Liberals need Ignatieff
Mostly it is easy to dislike him for his friends. The “influential Toronto-area Liberals” who are said to be laying the groundwork for a future Liberal leadership campaign -- the news that he is shortly to return from Harvard to take up a position at the University of Toronto can only fuel the speculation -- are exactly the sort that would. The excited chatter his shadow candidacy has aroused, all that gushing about philosopher kings and parallels with Trudeau, raises feelings of the most acute dread, inspired as one suspects it is more by the usual media weakness for glamour than by anything else.
That he was glamorous -- the clothes, the car, the girls -- was the least attractive thing about Trudeau. It spoke to the emptiest part of him, and the shallowest part of us. As a prime minister, moreover, he was at his worst when playing at philosophy -- all those windy sermons on things he knew nothing about, like the economy -- and at his best when he went with his gut, as in his lifelong battle with the separatists and others who would destroy his beloved Canada.
The Trudeau accession was in any case a fluke. It is a rare alignment of the planets that permits a man with little or no experience of politics to be thrust directly into high office, and with good reason. Experience is an asset in public life, as in most fields.

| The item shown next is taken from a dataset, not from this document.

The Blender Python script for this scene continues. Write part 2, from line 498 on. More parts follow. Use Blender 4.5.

The allure of the knight on the white horse, unsullied by actual contact with the profession, soon fades, and even if it were possible to imagine such a person governing successfully, it is unlikely he would ever get the opportunity. The chances of Prof. Ignatieff emerging triumphant from the shark pool that is the modern Liberal party cannot be rated highly.
And yet for all that I do like him, and hope he runs. There is his evident personal decency, for starters, the almost exaggerated courtesy with which he treats opponents and opposing points of view. Civility, of course, is as alien to the goonish sloganeering of our politics as intelligence or eloquence. But while it is always possible that his voice would be lost in the yahoo chorus, it is perhaps also possible that the others would suddenly sound tinny by comparison.

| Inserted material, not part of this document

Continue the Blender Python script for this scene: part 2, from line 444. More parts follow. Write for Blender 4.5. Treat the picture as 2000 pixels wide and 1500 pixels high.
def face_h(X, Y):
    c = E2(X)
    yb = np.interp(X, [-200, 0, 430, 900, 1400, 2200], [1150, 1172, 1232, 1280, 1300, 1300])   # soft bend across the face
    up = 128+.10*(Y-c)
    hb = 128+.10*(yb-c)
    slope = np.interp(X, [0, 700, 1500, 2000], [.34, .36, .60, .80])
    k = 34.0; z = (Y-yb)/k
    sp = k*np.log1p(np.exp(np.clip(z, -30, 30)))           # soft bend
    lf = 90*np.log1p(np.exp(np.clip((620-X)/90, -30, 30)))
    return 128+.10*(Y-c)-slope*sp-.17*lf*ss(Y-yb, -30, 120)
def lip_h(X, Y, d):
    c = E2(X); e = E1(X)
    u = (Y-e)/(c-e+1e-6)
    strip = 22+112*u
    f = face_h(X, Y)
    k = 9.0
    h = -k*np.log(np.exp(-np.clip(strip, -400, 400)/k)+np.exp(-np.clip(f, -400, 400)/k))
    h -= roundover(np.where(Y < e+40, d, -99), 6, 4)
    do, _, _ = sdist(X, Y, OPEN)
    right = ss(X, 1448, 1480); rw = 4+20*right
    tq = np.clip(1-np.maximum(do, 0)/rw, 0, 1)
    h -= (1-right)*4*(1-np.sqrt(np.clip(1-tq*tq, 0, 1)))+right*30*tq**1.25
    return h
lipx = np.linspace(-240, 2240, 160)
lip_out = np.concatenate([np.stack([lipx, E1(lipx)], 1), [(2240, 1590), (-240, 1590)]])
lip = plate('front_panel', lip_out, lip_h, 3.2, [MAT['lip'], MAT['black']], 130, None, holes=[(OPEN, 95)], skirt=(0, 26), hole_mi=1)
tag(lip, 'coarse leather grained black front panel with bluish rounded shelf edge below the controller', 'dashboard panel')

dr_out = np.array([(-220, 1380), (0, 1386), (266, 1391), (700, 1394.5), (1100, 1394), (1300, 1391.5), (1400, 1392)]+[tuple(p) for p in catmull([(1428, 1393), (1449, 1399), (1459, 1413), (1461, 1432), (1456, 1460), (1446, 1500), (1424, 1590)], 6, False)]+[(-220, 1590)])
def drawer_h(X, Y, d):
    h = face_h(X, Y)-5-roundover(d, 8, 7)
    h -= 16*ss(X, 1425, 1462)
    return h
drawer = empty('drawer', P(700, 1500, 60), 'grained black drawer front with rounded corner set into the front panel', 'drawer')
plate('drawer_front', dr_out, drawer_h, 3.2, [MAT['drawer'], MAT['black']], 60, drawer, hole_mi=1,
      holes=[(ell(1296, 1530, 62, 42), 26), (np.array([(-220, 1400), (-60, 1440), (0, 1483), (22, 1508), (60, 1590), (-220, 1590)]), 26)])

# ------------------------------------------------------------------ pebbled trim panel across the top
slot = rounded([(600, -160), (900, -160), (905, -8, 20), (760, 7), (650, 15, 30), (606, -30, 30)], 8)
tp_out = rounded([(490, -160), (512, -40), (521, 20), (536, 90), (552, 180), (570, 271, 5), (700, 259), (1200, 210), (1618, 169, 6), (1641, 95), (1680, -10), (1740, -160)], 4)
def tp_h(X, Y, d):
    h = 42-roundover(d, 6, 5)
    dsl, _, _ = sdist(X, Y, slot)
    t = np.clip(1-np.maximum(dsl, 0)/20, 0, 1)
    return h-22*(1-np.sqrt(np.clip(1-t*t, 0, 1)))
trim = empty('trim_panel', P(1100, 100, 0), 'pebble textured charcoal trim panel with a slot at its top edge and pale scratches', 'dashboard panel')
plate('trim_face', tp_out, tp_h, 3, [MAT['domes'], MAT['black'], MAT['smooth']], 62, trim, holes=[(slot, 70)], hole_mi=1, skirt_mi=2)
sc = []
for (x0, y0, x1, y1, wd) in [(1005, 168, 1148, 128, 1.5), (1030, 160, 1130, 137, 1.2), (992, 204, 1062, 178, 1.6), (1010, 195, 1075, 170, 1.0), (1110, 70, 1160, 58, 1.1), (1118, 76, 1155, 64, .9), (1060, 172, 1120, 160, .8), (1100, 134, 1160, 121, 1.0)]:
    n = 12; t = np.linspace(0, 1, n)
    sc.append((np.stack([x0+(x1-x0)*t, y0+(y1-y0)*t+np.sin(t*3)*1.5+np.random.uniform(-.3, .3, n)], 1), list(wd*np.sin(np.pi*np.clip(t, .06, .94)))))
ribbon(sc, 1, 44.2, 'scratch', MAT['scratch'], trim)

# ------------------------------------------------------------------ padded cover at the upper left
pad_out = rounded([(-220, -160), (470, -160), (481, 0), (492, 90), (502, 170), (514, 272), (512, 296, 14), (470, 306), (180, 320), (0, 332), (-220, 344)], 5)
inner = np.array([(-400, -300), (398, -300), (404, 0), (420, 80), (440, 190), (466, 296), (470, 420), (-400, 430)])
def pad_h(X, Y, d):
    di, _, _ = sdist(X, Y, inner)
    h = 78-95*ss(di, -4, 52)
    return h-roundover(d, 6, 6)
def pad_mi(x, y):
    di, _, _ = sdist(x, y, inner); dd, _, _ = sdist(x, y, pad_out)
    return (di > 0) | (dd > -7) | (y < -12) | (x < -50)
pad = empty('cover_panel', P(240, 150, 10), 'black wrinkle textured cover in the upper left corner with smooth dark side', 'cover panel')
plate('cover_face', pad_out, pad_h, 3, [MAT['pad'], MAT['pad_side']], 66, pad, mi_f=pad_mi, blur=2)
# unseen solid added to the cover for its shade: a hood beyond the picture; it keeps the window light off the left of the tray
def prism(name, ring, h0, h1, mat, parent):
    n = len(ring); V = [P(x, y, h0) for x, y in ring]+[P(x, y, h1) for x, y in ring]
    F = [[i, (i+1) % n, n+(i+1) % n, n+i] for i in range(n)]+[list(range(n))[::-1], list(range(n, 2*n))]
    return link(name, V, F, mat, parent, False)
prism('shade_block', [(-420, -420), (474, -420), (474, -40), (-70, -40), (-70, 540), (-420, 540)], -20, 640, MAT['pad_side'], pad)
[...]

That’s if anyone is willing to listen to him. The most remarkable thing about the enthusiasm Mr. Ignatieff’s putative candidacy excites among the Liberal party is how directly contrary are most of his beliefs with those of the Liberal party, at least in its current incarnation. Granted, the party is famously flexible about its principles. But give it credit for some consistency. It is unswervingly, almost reflexively anti-American, predisposed to see in the United States the source of most of the world’s troubles and all of ours. And, under its current leadership, it has become entranced by “asymmetric federalism,” a grand name for what would otherwise look like a grubby series of ad hoc deals with the provinces.
This puts the party, it should be said, squarely in the mainstream of Canadian political thought. For the past four decades, Canadian intellectuals have been obsessed with the supposed threat to our existence posed by the colossus to the south, even as they ignored or even encouraged a very real internal threat, that of the limitless ambitions of the provinces. Those who dissented from the anti-American orthodoxy could always vote for the Conservative party, but at the cost of accepting that party’s provincialism. Those who resisted the decentralist tide had a home in the Liberal party of Trudeau, provided they could stomach its anti-Americanism. Under this government the circle was made whole, the two sides of the consensus joined.
Yet Mr. Ignatieff, unusually, stands against both traditions. He has been a prominent supporter of the war in Iraq, and more broadly of the use of American force abroad, both in the short-term objective of suppressing Islamic terrorism and in the broader campaign to spread democracy. He is not only an unabashed proponent of the United States as a force for good in the world, but even has a kind word or two for the present administration (though he is far from uncritical of it).
Speaking to last spring’s Liberal convention, he went so far as to advocate Canadian participation in missile defence, scant days after the Prime Minister had rejected it. As if that were not insolent enough, Mr. Ignatieff warned against allowing the federation to drift still further apart, a theme he has taken up in subsequent appearances, notably with respect to the cracks in national unity opened by the Martin government’s wheeler-dealer approach to fiscal federalism.
Needless to say, his hawkishness on foreign policy is likely to be as infuriating to certain sections of the Liberal party as his neo-Trudeauism on domestic matters is to others. Which is to say that a Liberal party under his leadership is an unlikely prospect. But it would be a Liberal party that decent people could support again.